[Work to complete]: Repeat the material exactly, leaving nothing out.

[Data lines]:
## Start

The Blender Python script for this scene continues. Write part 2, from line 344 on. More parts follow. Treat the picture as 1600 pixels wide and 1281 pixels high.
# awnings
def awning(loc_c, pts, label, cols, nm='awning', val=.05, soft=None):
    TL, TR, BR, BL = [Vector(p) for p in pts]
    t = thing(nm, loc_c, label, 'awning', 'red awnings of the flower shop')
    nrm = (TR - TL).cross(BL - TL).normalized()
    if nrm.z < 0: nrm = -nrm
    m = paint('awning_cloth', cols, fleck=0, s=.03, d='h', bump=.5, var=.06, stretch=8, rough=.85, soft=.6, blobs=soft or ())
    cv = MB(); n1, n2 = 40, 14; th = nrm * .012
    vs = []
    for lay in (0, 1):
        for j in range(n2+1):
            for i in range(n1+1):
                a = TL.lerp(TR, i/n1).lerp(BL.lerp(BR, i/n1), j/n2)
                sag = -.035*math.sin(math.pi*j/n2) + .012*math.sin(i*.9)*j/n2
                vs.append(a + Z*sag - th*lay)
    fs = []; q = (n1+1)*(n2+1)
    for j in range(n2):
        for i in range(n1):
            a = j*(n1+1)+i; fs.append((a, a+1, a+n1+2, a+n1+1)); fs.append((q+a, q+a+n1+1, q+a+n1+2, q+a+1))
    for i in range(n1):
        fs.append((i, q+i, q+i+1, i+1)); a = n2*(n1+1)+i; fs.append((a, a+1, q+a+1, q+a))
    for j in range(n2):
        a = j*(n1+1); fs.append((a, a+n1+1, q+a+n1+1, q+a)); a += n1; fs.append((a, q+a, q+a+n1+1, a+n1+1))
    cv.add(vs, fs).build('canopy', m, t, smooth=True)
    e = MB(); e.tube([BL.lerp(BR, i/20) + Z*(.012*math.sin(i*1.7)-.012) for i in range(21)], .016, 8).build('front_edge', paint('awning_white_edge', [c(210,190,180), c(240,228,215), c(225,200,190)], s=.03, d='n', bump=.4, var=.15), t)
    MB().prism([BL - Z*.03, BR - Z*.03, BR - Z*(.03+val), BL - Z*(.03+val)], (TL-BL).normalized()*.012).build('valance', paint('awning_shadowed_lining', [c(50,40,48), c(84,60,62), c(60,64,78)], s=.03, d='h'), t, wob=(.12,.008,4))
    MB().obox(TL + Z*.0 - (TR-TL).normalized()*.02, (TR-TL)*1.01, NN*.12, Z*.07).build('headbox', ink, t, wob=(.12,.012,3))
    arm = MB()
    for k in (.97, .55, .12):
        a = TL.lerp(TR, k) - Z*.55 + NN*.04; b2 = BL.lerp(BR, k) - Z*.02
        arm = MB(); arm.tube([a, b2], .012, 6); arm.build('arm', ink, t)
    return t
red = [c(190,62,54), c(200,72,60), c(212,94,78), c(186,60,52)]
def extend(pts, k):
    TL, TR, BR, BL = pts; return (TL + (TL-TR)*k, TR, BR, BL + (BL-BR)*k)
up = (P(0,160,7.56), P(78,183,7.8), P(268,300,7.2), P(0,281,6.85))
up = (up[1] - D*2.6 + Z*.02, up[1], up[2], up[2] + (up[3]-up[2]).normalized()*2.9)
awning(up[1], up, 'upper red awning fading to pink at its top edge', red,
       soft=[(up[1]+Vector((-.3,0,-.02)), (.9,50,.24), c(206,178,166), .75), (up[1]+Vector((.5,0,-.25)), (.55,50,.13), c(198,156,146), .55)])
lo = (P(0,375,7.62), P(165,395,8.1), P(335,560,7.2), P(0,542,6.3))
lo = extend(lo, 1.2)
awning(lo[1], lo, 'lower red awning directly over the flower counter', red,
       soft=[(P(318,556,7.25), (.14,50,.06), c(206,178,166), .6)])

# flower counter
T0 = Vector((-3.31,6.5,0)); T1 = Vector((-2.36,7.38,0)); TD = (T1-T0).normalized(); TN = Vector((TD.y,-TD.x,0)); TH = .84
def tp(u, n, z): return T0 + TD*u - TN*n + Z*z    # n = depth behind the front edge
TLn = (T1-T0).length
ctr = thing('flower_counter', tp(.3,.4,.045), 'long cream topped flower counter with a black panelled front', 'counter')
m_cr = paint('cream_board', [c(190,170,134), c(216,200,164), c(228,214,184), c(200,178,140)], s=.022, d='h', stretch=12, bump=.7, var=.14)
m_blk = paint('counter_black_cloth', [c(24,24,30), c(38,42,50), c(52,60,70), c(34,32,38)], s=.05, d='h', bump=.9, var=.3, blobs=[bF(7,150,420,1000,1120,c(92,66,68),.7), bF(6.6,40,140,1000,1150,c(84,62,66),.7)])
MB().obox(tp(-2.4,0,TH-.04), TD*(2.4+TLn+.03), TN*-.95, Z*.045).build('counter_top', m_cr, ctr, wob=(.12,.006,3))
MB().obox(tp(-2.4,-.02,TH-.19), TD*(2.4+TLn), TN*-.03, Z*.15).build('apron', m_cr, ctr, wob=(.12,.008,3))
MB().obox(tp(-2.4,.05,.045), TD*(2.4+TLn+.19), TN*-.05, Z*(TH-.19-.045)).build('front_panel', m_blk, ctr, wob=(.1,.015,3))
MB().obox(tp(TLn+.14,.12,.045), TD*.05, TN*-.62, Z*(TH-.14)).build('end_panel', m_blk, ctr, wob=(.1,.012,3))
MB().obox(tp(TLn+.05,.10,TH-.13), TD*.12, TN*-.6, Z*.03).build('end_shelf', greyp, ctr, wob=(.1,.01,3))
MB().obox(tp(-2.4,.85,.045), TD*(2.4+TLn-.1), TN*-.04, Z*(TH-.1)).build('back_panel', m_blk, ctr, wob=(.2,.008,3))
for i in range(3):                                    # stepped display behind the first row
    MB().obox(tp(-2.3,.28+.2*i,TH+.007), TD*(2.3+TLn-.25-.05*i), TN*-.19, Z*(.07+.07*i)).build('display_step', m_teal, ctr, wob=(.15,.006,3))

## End

[Completed exercise]:
The Blender Python script for this scene continues. Write part 2, from line 344 on. More parts follow. Treat the picture as 1600 pixels wide and 1281 pixels high.
# awnings
def awning(loc_c, pts, label, cols, nm='awning', val=.05, soft=None):
    TL, TR, BR, BL = [Vector(p) for p in pts]
    t = thing(nm, loc_c, label, 'awning', 'red awnings of the flower shop')
    nrm = (TR - TL).cross(BL - TL).normalized()
    if nrm.z < 0: nrm = -nrm
    m = paint('awning_cloth', cols, fleck=0, s=.03, d='h', bump=.5, var=.06, stretch=8, rough=.85, soft=.6, blobs=soft or ())
    cv = MB(); n1, n2 = 40, 14; th = nrm * .012
    vs = []
    for lay in (0, 1):
        for j in range(n2+1):
            for i in range(n1+1):
                a = TL.lerp(TR, i/n1).lerp(BL.lerp(BR, i/n1), j/n2)
                sag = -.035*math.sin(math.pi*j/n2) + .012*math.sin(i*.9)*j/n2
                vs.append(a + Z*sag - th*lay)
    fs = []; q = (n1+1)*(n2+1)
    for j in range(n2):
        for i in range(n1):
            a = j*(n1+1)+i; fs.append((a, a+1, a+n1+2, a+n1+1)); fs.append((q+a, q+a+n1+1, q+a+n1+2, q+a+1))
    for i in range(n1):
        fs.append((i, q+i, q+i+1, i+1)); a = n2*(n1+1)+i; fs.append((a, a+1, q+a+1, q+a))
    for j in range(n2):
        a = j*(n1+1); fs.append((a, a+n1+1, q+a+n1+1, q+a)); a += n1; fs.append((a, q+a, q+a+n1+1, a+n1+1))
    cv.add(vs, fs).build('canopy', m, t, smooth=True)
    e = MB(); e.tube([BL.lerp(BR, i/20) + Z*(.012*math.sin(i*1.7)-.012) for i in range(21)], .016, 8).build('front_edge', paint('awning_white_edge', [c(210,190,180), c(240,228,215), c(225,200,190)], s=.03, d='n', bump=.4, var=.15), t)
    MB().prism([BL - Z*.03, BR - Z*.03, BR - Z*(.03+val), BL - Z*(.03+val)], (TL-BL).normalized()*.012).build('valance', paint('awning_shadowed_lining', [c(50,40,48), c(84,60,62), c(60,64,78)], s=.03, d='h'), t, wob=(.12,.008,4))
    MB().obox(TL + Z*.0 - (TR-TL).normalized()*.02, (TR-TL)*1.01, NN*.12, Z*.07).build('headbox', ink, t, wob=(.12,.012,3))
    arm = MB()
    for k in (.97, .55, .12):
        a = TL.lerp(TR, k) - Z*.55 + NN*.04; b2 = BL.lerp(BR, k) - Z*.02
        arm = MB(); arm.tube([a, b2], .012, 6); arm.build('arm', ink, t)
    return t
red = [c(190,62,54), c(200,72,60), c(212,94,78), c(186,60,52)]
def extend(pts, k):
    TL, TR, BR, BL = pts; return (TL + (TL-TR)*k, TR, BR, BL + (BL-BR)*k)
up = (P(0,160,7.56), P(78,183,7.8), P(268,300,7.2), P(0,281,6.85))
up = (up[1] - D*2.6 + Z*.02, up[1], up[2], up[2] + (up[3]-up[2]).normalized()*2.9)
awning(up[1], up, 'upper red awning fading to pink at its top edge', red,
       soft=[(up[1]+Vector((-.3,0,-.02)), (.9,50,.24), c(206,178,166), .75), (up[1]+Vector((.5,0,-.25)), (.55,50,.13), c(198,156,146), .55)])
lo = (P(0,375,7.62), P(165,395,8.1), P(335,560,7.2), P(0,542,6.3))
lo = extend(lo, 1.2)
awning(lo[1], lo, 'lower red awning directly over the flower counter', red,
       soft=[(P(318,556,7.25), (.14,50,.06), c(206,178,166), .6)])

# flower counter
T0 = Vector((-3.31,6.5,0)); T1 = Vector((-2.36,7.38,0)); TD = (T1-T0).normalized(); TN = Vector((TD.y,-TD.x,0)); TH = .84
def tp(u, n, z): return T0 + TD*u - TN*n + Z*z    # n = depth behind the front edge
TLn = (T1-T0).length
ctr = thing('flower_counter', tp(.3,.4,.045), 'long cream topped flower counter with a black panelled front', 'counter')
m_cr = paint('cream_board', [c(190,170,134), c(216,200,164), c(228,214,184), c(200,178,140)], s=.022, d='h', stretch=12, bump=.7, var=.14)
m_blk = paint('counter_black_cloth', [c(24,24,30), c(38,42,50), c(52,60,70), c(34,32,38)], s=.05, d='h', bump=.9, var=.3, blobs=[bF(7,150,420,1000,1120,c(92,66,68),.7), bF(6.6,40,140,1000,1150,c(84,62,66),.7)])
MB().obox(tp(-2.4,0,TH-.04), TD*(2.4+TLn+.03), TN*-.95, Z*.045).build('counter_top', m_cr, ctr, wob=(.12,.006,3))
MB().obox(tp(-2.4,-.02,TH-.19), TD*(2.4+TLn), TN*-.03, Z*.15).build('apron', m_cr, ctr, wob=(.12,.008,3))
MB().obox(tp(-2.4,.05,.045), TD*(2.4+TLn+.19), TN*-.05, Z*(TH-.19-.045)).build('front_panel', m_blk, ctr, wob=(.1,.015,3))
MB().obox(tp(TLn+.14,.12,.045), TD*.05, TN*-.62, Z*(TH-.14)).build('end_panel', m_blk, ctr, wob=(.1,.012,3))
MB().obox(tp(TLn+.05,.10,TH-.13), TD*.12, TN*-.6, Z*.03).build('end_shelf', greyp, ctr, wob=(.1,.01,3))
MB().obox(tp(-2.4,.85,.045), TD*(2.4+TLn-.1), TN*-.04, Z*(TH-.1)).build('back_panel', m_blk, ctr, wob=(.2,.008,3))
for i in range(3):                                    # stepped display behind the first row
    MB().obox(tp(-2.3,.28+.2*i,TH+.007), TD*(2.3+TLn-.25-.05*i), TN*-.19, Z*(.07+.07*i)).build('display_step', m_teal, ctr, wob=(.15,.006,3))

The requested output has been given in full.